Непокорная и амбициозная, она притягивала тех, кто был готов «участвовать в ее делах». Одним из них оказался Максимилиан Волошин, впечатленный «Вечерним альбомом». Он написал о Марине «первую большую статью». С Цветаевой его связала нежнейшая и крепчайшая дружба мэтра-наставника и капризной ученицы, продлившаяся до последних дней жизни Волошина. Именно он, поэтический дух жаркого солнечного Коктебеля, в 1911 году познакомил восемнадцатилетнюю Цветаеву с Сергеем Эфроном – ее будущим мужем. С ним, юным романтиком с истинно рыцарским кодексом чести и беспримерной нравственностью, она – литературная душа – «больше не расставалась».

«В его лице я рыцарству верна,
— Всем вам, кто жил и умирал без страху! —
Такие — в роковые времена —
Слагают стансы — и идут на плаху».

Союз Цветаевой и Эфрона был странным, необдуманным, почти спонтанным, и безоблачное счастье продлилось недолго: лишь «между встречей и началом Первой мировой войны». И все-таки до самого конца они держались друг за друга, не смея пренебречь рыцарской верностью.

«Наш брак до того не похож на обычный брак, что я совсем не чувствую себя замужем и совсем не переменилась <…> Только при нем я могу жить так, как живу – совершенно свободная», — писала Цветаева мистику, философу и литератору Василию Розанову в 1914.

А еще в 1923-м в черновых тетрадях: «ранняя встреча с человеком из прекрасных – прекраснейшим, долженствовавшая быть дружбой, а осуществившаяся в браке…»

В 1934 году, в письме А. Тесковой — чешской писательнице, подруге по переписке — Марина была уже более категоричной: «…ранний брак (как у меня) вообще катастрофа, удар на всю жизнь».

И, тем не менее, даже разделенные страшным непреодолимым пространством войн, эмиграций и репрессий, они были друг другу «дороже сердца»: верны и вместе. Не бессмысленно утверждение, что именно Эфрон – один среди всех Марининых привязанностей, среди многочисленных горьких и отчаянных «любовий» — был для Цветаевой «точкой опоры», хотя сам он и написал как-то Волошину: «Я одновременно и спасательный круг, и жернов на шее».

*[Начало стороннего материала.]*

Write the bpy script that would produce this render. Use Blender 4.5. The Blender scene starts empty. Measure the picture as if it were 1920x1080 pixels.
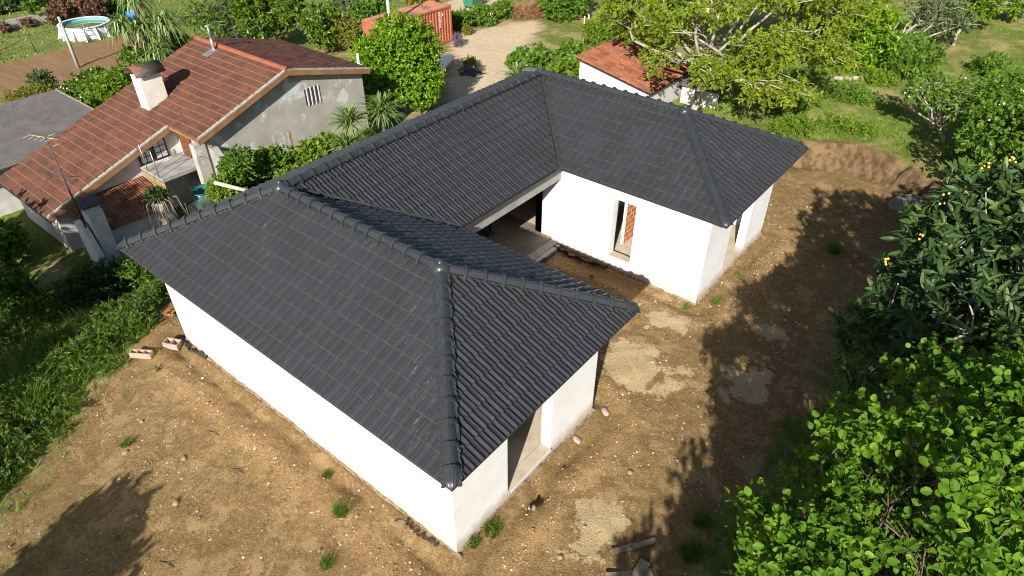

В 1914 году Сергей, Марина и их первая дочка Аля переехали в «чердачный дворец» — московский дом в Борисоглебском переулке, ставший потом героем многих текстов Цветаевой. Началась Первая мировая война, но Марина вопреки всему отказалась разлюбить Германию, воспевая ее поэтически через все «нельзя» — страстно и пылко:

Ты миру отдана на травлю,
И счёта нет твоим врагам,
Ну, как же я тебя оставлю?
Ну, как же я тебя предам?

И где возьму благоразумье:
«За око — око, кровь — за кровь», —
Германия — моё безумье!
Германия — моя любовь!

Илья Эренбург – писатель, публицист, современник и хороший друг М. И. Цветаевой – много лет спустя (1956) заметил: «Подобно Блоку, она любила Германию – за Гёте, за музыку, за старые липы».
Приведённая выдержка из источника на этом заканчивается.